Dataset excerpt —
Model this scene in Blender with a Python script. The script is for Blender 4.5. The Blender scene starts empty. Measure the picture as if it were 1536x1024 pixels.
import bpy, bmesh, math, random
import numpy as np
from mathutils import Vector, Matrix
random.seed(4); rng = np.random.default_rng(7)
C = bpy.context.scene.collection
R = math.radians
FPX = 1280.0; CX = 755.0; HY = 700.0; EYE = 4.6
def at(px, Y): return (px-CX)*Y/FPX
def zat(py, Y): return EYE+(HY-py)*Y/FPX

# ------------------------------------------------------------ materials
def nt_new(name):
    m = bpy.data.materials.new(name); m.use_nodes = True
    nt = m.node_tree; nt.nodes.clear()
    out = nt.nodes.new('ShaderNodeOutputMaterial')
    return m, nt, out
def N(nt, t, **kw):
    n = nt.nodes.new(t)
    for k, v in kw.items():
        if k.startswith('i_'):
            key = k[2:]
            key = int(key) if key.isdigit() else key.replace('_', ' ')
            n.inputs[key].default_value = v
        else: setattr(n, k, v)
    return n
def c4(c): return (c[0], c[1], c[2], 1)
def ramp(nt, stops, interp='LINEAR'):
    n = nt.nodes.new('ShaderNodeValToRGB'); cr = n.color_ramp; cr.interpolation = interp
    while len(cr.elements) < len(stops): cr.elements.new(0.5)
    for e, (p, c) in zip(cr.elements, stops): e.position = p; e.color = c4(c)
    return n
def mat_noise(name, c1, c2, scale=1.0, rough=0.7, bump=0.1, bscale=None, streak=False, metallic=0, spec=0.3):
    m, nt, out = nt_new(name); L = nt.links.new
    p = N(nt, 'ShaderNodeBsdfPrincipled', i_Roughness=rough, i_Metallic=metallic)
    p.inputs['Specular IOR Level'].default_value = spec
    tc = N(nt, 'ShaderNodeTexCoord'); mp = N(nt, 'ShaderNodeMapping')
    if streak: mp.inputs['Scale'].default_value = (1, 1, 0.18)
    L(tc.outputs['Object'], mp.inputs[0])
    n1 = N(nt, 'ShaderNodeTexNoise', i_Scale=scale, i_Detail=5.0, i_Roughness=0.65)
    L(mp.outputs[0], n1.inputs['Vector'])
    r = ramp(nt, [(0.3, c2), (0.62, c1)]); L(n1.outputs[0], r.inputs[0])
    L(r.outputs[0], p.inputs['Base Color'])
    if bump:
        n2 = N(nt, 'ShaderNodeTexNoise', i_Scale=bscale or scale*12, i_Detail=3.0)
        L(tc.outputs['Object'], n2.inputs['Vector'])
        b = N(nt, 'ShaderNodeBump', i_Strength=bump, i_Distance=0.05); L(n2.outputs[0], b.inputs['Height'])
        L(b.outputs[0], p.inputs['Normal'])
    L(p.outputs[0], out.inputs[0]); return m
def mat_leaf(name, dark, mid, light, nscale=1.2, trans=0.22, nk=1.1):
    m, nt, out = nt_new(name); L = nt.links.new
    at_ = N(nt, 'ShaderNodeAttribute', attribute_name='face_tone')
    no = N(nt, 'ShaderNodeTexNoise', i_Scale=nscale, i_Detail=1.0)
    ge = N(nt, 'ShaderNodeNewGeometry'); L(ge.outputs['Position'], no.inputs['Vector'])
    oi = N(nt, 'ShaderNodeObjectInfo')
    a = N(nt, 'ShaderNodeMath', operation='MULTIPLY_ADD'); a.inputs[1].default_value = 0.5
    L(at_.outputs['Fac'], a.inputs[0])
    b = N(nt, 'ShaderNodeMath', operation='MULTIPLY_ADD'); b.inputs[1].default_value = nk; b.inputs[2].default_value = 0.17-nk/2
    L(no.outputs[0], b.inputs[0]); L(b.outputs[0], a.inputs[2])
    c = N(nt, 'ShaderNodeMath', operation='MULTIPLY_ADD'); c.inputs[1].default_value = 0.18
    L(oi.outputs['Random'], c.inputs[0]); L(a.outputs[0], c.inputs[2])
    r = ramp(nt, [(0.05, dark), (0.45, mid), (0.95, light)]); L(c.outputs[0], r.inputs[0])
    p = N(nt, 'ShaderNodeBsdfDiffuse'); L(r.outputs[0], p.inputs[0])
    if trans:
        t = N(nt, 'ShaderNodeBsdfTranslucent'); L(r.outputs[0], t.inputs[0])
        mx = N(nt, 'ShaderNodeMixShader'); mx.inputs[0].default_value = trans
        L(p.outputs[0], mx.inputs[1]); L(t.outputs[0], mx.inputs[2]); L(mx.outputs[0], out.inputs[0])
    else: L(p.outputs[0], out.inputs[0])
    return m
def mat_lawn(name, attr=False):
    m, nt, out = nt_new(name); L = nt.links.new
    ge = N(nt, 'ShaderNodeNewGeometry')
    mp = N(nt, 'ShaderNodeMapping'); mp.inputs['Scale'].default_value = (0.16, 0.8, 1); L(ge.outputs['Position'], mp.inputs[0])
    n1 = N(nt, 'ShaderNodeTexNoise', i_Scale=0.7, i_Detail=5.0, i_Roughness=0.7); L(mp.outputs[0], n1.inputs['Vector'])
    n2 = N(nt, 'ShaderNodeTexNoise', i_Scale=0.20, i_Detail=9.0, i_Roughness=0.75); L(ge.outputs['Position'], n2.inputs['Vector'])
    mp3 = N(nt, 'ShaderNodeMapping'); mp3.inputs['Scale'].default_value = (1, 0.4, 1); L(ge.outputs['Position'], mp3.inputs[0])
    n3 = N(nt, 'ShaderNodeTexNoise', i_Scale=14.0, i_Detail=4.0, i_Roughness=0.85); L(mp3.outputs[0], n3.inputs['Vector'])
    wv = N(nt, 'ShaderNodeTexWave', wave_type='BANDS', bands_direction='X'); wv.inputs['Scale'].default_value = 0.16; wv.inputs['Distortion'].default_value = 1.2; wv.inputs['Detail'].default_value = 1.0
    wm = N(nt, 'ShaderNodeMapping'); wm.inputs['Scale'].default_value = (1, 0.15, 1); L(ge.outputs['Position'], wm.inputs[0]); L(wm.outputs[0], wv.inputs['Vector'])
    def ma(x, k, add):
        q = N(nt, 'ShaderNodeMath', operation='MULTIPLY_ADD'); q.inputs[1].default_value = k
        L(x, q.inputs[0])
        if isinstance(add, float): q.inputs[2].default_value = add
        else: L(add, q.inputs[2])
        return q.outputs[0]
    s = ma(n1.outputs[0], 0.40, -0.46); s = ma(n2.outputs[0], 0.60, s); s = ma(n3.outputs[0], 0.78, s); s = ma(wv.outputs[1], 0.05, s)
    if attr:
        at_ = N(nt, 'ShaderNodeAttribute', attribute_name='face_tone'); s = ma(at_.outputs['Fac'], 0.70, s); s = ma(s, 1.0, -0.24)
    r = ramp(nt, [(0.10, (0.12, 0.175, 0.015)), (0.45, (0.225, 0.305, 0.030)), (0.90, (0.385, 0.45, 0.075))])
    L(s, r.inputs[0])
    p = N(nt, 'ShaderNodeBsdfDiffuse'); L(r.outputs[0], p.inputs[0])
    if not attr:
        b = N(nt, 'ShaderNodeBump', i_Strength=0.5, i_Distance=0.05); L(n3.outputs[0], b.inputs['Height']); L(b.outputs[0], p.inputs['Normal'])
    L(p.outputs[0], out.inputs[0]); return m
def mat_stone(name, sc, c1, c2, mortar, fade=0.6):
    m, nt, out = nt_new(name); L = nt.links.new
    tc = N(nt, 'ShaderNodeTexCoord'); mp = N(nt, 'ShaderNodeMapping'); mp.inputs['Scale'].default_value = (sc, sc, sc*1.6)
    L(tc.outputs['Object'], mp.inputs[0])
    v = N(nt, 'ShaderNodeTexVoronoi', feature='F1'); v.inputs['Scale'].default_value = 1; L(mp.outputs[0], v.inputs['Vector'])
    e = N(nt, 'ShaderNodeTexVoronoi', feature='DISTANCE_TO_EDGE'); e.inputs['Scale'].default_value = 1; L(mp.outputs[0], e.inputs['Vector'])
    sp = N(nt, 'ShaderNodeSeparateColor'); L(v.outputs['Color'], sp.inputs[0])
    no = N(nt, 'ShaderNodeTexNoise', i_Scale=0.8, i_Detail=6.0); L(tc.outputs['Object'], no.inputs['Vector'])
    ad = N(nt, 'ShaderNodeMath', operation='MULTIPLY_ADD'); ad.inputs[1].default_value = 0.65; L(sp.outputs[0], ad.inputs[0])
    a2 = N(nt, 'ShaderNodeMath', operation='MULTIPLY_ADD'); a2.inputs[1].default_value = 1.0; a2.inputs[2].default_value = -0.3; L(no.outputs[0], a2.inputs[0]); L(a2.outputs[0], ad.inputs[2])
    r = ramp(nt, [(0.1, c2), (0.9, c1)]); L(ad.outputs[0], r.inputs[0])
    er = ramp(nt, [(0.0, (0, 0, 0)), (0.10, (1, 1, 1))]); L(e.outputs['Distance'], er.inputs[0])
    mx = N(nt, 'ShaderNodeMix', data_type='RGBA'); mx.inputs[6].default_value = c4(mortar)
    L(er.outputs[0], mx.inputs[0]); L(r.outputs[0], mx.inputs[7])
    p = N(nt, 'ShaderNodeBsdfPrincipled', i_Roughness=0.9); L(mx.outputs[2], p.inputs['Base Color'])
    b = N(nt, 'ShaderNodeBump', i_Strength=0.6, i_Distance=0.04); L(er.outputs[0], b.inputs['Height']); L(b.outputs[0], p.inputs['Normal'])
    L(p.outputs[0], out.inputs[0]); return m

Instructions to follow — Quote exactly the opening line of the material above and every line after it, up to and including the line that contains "def zat(py, Y): return EYE+(HY-py)*Y/FPX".

Finished task —
Model this scene in Blender with a Python script. The script is for Blender 4.5. The Blender scene starts empty. Measure the picture as if it were 1536x1024 pixels.
import bpy, bmesh, math, random
import numpy as np
from mathutils import Vector, Matrix
random.seed(4); rng = np.random.default_rng(7)
C = bpy.context.scene.collection
R = math.radians
FPX = 1280.0; CX = 755.0; HY = 700.0; EYE = 4.6
def at(px, Y): return (px-CX)*Y/FPX
def zat(py, Y): return EYE+(HY-py)*Y/FPX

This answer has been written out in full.